In the first of these examples, I felt my own vulnerability; in the second, I felt the vulnerability of the other. When we accept our mutual weakness and yet strive to serve each other, the Spirit will open us to new sight.

This is what I love about my church—our church, our people. Jesus commanded all people to love one another, and we all try, but it’s hard to do. In order to help us with this difficulty, in restoring The Church of Jesus Christ of Latter-day Saints, Christ has given us a system whereby we are conscripted into binding relationships with people who make us uncomfortable, people whom we might not automatically love or even respect. I am so thankful for this.

May we all find ways to seek out someone whose views are not only different from, but contradict our own. At this moment when we begin to realize how division, judgment, and detached strategizing within the Church could be so devastating to our unity, I challenge Latter-day Saints to find these others and to reach out to them, extending ourselves in a way that makes us vulnerable. I challenge all of us to see others in their vulnerability and, as suggested by the title of Elder Uchtdorf’s talk, to be merciful to them. This mercy will be a great blessing. It will save us from the divisions that threaten to destroy our unity, our integrity as members of the body of Christ.
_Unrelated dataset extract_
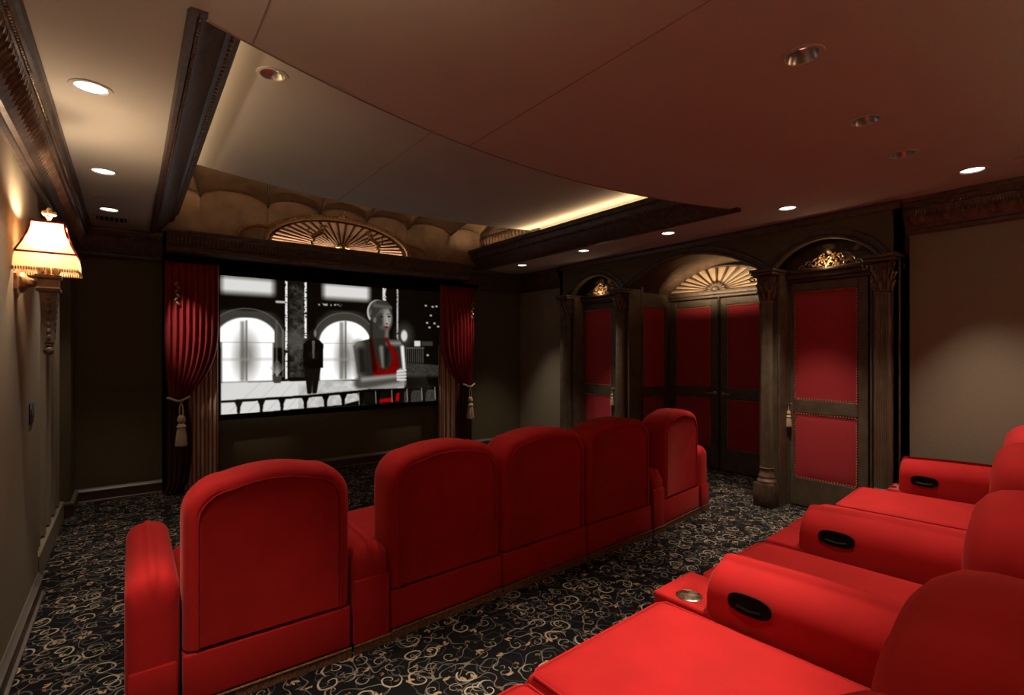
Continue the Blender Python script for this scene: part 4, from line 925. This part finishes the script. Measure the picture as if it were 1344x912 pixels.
DL = [(-.16, 3.37, CH, 1, 'nearest glowing downlight in the left ceiling strip', 90), (-.16, 4.88, CH, 1, 'second glowing downlight in the left ceiling strip', 80), (-.16, 6.16, CH, 1, 'farthest glowing downlight in the left ceiling strip by the vent', 45),
      (2.45, 1.05, CH, 0, 'large silver downlight at the upper right of the lower ceiling', 110), (3.43, 1.12, CH, 0, 'second silver downlight toward the right wall', 100), (4.22, 1.16, CH, 0, 'third silver downlight nearest the right crown moulding', 90),
      (5.01, .95, CH, 1, 'glowing downlight close to the right crown moulding', 170), (4.95, 2.25, CH, 1, 'glowing downlight in front of the near cabinet door arch', 210),
      (4.91, 3.55, CH, 1, 'glowing downlight before the wide niche arch', 130), (4.86, 4.85, CH, 1, 'glowing downlight before the far cabinet door', 170), (4.91, 6.25, CH, 1, 'farthest glowing downlight in the right ceiling strip near the screen wall', 130),
      (.71, 3.43, MH, 0, 'silver downlight at the left of the raised tray ceiling', 60), (1.65, 3.08, MH, 0, 'downlight half hidden behind the curved ceiling edge', 60),
      (1.47, 1.12, CH, 0, 'downlight above the foreground seat of the rear row', 30), (.5, 1.1, CH, 0, 'downlight above the camera side of the rear row', 60), (-.1, 1.9, CH, 0, 'downlight over the left aisle beside the front row', 260)]
for x, y, z, on, lb, pw in DL:
    downlight(x, y, z, on, lb, pw, aim={(1.47, 1.12): (1.6, 1.6, .5, 110, 46), (2.45, 1.05): (1.62, 1.28, .5, 370, 40), (-.16, 6.16): (.58, 6.9, 1.85, 120, 25), (4.91, 6.25): (4.22, 6.9, 1.9, 100, 25)}.get((x, y)))
# pierce the ceilings where the fittings sit
def pierce(o, pts):
    b = B()
    for x, y in pts: 
        mt_ = Matrix.Translation((x, y, 0)); bmesh.ops.create_cone(b, cap_ends=True, segments=32, radius1=.071, radius2=.071, depth=9, matrix=mt_)
    me_ = bpy.data.meshes.new('cut'); b.to_mesh(me_); b.free(); c_ = bpy.data.objects.new('cut', me_); COL.objects.link(c_)
    md = o.modifiers.new('holes', 'BOOLEAN'); md.object = c_; md.operation = 'DIFFERENCE'; md.solver = 'EXACT'
    dg = bpy.context.evaluated_depsgraph_get(); nm = bpy.data.meshes.new_from_object(o.evaluated_get(dg)); o.modifiers.clear(); o.data = nm
    bpy.data.objects.remove(c_)
pierce(ceil, [(x, y) for x, y, z, *_ in DL if z == CH and ((0.0 < x < 4.7 and y < 2.4) or y < 2.3)])
pierce(bpy.data.objects['ceiling_side_left'], [(x, y) for x, y, z, *_ in DL if x < .1 and y > 2.4])
pierce(bpy.data.objects['ceiling_side_right'], [(x, y) for x, y, z, *_ in DL if x > 4.7 and y > 2.6])
pierce(cm, [(x, y) for x, y, z, *_ in DL if z == MH])

# cove light strips
def cove(x, tilt, label):
    t = thing('cove_light_strip', label, 'light strip', (x, 4.6, 3.255))
    b = B(); box(b, (-.02, -2.1, -.008), (.02, 2.1, -.003)); obj('strip', b, 'grille', t)
    L = bpy.data.lights.new('cove_lamp', 'AREA'); L.shape = 'RECTANGLE'; L.size = .03; L.size_y = 4.2; L.energy = COVE_W; L.color = (1, .66, .36)
    lo = bpy.data.objects.new('cove_lamp', L); COL.objects.link(lo); lo.parent = t; lo.rotation_euler = (0, R(180) + tilt, 0)
cv = thing('cove_light_strip', 'warm cove light strip on top of the tray ceiling facing the shell vault', 'light strip', (2.4, 5.2, MH + .16))
b = B(); box(b, (-1.9, -.02, -.018), (1.9, .02, -.003)); obj('strip', b, 'grille', cv)
L = bpy.data.lights.new('cove_lamp', 'AREA'); L.shape = 'RECTANGLE'; L.size = 3.8; L.size_y = .03; L.energy = 14; L.color = (1, .68, .40)
lo = bpy.data.objects.new('cove_lamp', L); COL.objects.link(lo); lo.parent = cv; lo.rotation_euler = (R(180 - 60), 0, 0)
cv = thing('cove_light_strip', 'added hidden light strip on the screen cornice that brightens the fan pediment', 'light strip', (2.30, 6.85, 3.031))  # added strip, hidden on the cornice ledge, to light the fan pleats
b = B(); box(b, (-.95, -.012, 0), (.95, .012, .006)); obj('strip', b, 'grille', cv)
L = bpy.data.lights.new('cove_lamp', 'AREA'); L.shape = 'RECTANGLE'; L.size = 1.9; L.size_y = .012; L.energy = 1.1; L.color = (1, .72, .46)
lo = bpy.data.objects.new('cove_lamp', L); COL.objects.link(lo); lo.parent = cv; lo.location = (0, -.0, .009); lo.rotation_euler = (R(180 - 25), 0, 0)
cove(TX0 + .12, 0, 'warm cove light strip hidden behind the left tray moulding'); cove(TX1 - .12, 0, 'warm cove light strip hidden behind the right tray moulding')

# air vent
v = thing('ceiling_vent', 'small slatted air grille in the left ceiling strip by the front crown', 'vent', (-.15, 6.58, CH))
b = B(); box(b, (-.15, -.12, -.004), (.15, .12, -.0015)); obj('frame', b, 'ceil', v)
b = B(); box(b, (-.12, -.09, -.006), (.12, .09, -.0041)); obj('backing', b, 'black', v)
for k in range(6): b = B(); box(b, (-.105 + k * .04, -.09, -.012), (-.095 + k * .04, .09, -.0062)); obj('slat', b, 'ceil', v)
def ring_disc(x, y, label):
    b = B(); lathe(b, [(.0, 0), (.095, 0), (.098, -.004), (.09, -.007), (0, -.007)][::-1], (x, y, CH), 32)
    tag(obj('ceiling_cover', b, 'ceil'), label, 'cover', 'round ceiling covers')
ring_disc(-.17, 5.77, 'flat round blank cover in the left ceiling strip'); ring_disc(5.04, .66, 'flat round blank cover near the right crown moulding')

# light switch
sw = thing('light_switch', 'dark metal light switch plate on the left wall', 'switch', (XL, 4.36, 1.26))
b = B(); box(b, (0, -.07, -.065), (.008, .07, .065), .003); obj('plate', b, 'black_gloss', sw)
for k in (-1, 0, 1): b = B(); box(b, (.0075, k * .042 - .013, -.03), (.013, k * .042 + .013, .03), .002); obj('rocker', b, 'black_gloss', sw)

# wall sconce: torch body, square fringed shade
def sconce(y, label, x=XL, rz=0):
    t = thing('wall_sconce', label, 'wall lamp', (x, y, 2.03), rz)
    b = B(); N = 6
    lathe(b, [(.085, 0), (.082, .012), (.06, .02), (.055, .035), (.03, .05), (.022, .075), (.012, .085), (.012, .115)], n=6)
    bmesh.ops.rotate(b, verts=b.verts, matrix=Matrix.Rotation(PI / 2, 3, 'Y'), cent=(0, 0, 0)); obj('wall_plate', b, 'gold', t)
    b = B()
    def sq(w_, z): return [(.135 + sx * w_, sy * w_, z) for sx, sy in ((-1, -1), (1, -1), (1, 1), (-1, 1))]
    loft(b, [sq(.014, -.34), sq(.022, -.33), sq(.038, -.05), sq(.050, -.045), sq(.052, -.03), sq(.044, -.02), sq(.044, .02), sq(.054, .03), sq(.054, .045), sq(.03, .05)]); bd = obj('torch_body', b, 'wood', t, angle=20)
    b = B()
    for k in range(7):
        z = -.30 + k * .036; w_ = .024 + .013 * (k / 7) + .002
        for dx, dy in ((0, -1), (1, 0), (0, 1)):
            r_ = (.010, .003, .015) if dy else (.003, .010, .015); blob(b, (.135 + dx * w_, dy * w_, z), r_)
    obj('diamond_studs', b, 'crown', bd)
    b = B(); blob(b, (.135, 0, -.375), (.026, .026, .028), None, 12, 8); lathe(b, [(.012, -.35), (.024, -.345), (.012, -.335)], (.135, 0, 0), 12); obj('ball_drop', b, 'wood', t)
    b = B()
    for k in range(8):
        a = 2 * PI * k / 8; blob(b, (.135 + .038 * math.cos(a), .038 * math.sin(a), .07), (.012, .012, .035), Matrix.Rotation(.25, 3, Vector((-math.sin(a), math.cos(a), 0))))
    obj('leaf_cup', b, 'gold', t)
    # shade: flared square with concave sides
    prof = [(.070, .335), (.074, .30), (.084, .26), (.100, .215), (.120, .170), (.124, .160)]
    b = B(); loft(b, [sq(w_, z) for w_, z in prof], cap=False); sh = obj('lamp_shade', b, 'shade', t, angle=20)
    b = B(); loft(b, [sq(w_, z) for w_, z in ((.124, .158), (.130, .12), (.133, .075))], cap=False); obj('lower_skirt', b, 'shade', sh, angle=20)
    b = B()
    for sx, sy in ((-1, -1), (1, -1), (1, 1), (-1, 1)): tube(b, [(.135 + sx * w_, sy * w_, z) for w_, z in prof], .005, 6)
    for w_, z in ((.070, .335), (.124, .158)): tube(b, sq(w_, z), .006, 6, closed=True)
    obj('red_piping', b, 'curtain', sh)
    b = B()
    for side in range(4):
        for k in range(26):
            f = -1 + 2 * (k + .5) / 26; p = [(.135 + f * .134, -.134), (.135 + .134, f * .134), (.135 - f * .134, .134), (.135 - .134, -f * .134)][side]
            blob(b, (*p, .066), (.005, .005, .012), None, 5, 3)
    stuff(obj('bead_fringe', b, 'goldbright', sh))
    b = B(); lathe(b, [(.004, .33), (.012, .345), (.007, .36), (.016, .375), (.007, .385)], (.135, 0, 0), 12)
    for k in range(5): a = 2 * PI * k / 5; blob(b, (.135 + .02 * math.cos(a), .02 * math.sin(a), .395), (.016, .012, .014))
    blob(b, (.135, 0, .41), (.014, .014, .02)); obj('finial', b, 'goldbright', t)
    L = bpy.data.lights.new('sconce_lamp', 'POINT'); L.energy = SCONCE_W; L.color = (1, .70, .42); L.shadow_soft_size = .03
    lo = bpy.data.objects.new('sconce_lamp', L); COL.objects.link(lo); lo.parent = t; lo.location = (.135, 0, .22)
    L = bpy.data.lights.new('sconce_uplight', 'SPOT'); L.energy = UP_W if x != XL else (26 if y > 2 else 85); L.color = (1, .74, .48); L.spot_size = R(165); L.spot_blend = .4; L.shadow_soft_size = .04
    lo = bpy.data.objects.new('sconce_uplight', L); COL.objects.link(lo); lo.parent = t; lo.location = (.135, 0, .31); lo.rotation_euler = (PI, 0, 0)
    b = B(); blob(b, (.135, 0, .24), (.012, .012, .012), None, 12, 8); obj('bulb', b, 'bulb_dim', t)
sconce(3.85, 'gilt torch wall sconce with a glowing square fringed shade on the left wall')
sconce(.75, 'torch wall sconce on the left wall beside the rear row')
sconce(YB, 'added unseen left torch sconce on the back wall, ceiling fill light', 1.9, PI / 2)  # both back wall sconces are added out of view as ceiling fill
sconce(YB, 'added unseen right torch sconce on the back wall, ceiling fill light', 3.9, PI / 2)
It will open us more fully to the saving grace of the Christ’s atonement.

At this moment in our church’s history, on many fronts, we are undergoing a period of development, growth, and new awareness of who we are and what we can become.

We realize that continuing revelation is not just one-sided, not simply a matter of getting marching orders from the top. Nor is it simply a matter of learning things about God. We must be open to continuing revelation about each other, our brothers and sisters, so that we will be able to see each other as Christ does. Nothing, not even being right, is more important than this. The last verses of Moroni 7 say it best:

“Wherefore, my beloved brethren [and sisters], if ye have not charity, ye are nothing, for charity never faileth. Wherefore, cleave unto charity, which is the greatest of all, for all things must fail—

“But charity is the pure love of Christ, and it endureth forever; and whoso is found possessed of it at the last day, it shall be well with him.

“Wherefore, my beloved brethren, pray unto the Father with all the energy of heart, that ye may be filled with this love, which he hath bestowed upon all who are true followers of his Son, Jesus Christ . . .”


You are my people. This is our church.





(1) Terryl Givens, Keynote Address given at the BYU Symposium on Global Mormonism, March 7.


(3) In contrast to some existing portrayals of Mormon feminists as a bunch of angry, disaffected, inactive women at the margins of the Church, a forthcoming survey of Mormon feminists found, among other things, that 79% of them hold a bachelor’s degree or higher. 81% percent of respondents attend church at least two or three times per month, 71% percent currently hold a calling, a job or position of responsibility in the Church organization, and 97% have held a calling in the last ten years. 42% of respondents work full-time and 16% work part-time. 62% are parents. 19% are stay-at-home parents, of whom 98% are stay at home mothers and 2% are stay at home fathers. 65% have been married and sealed in the temple.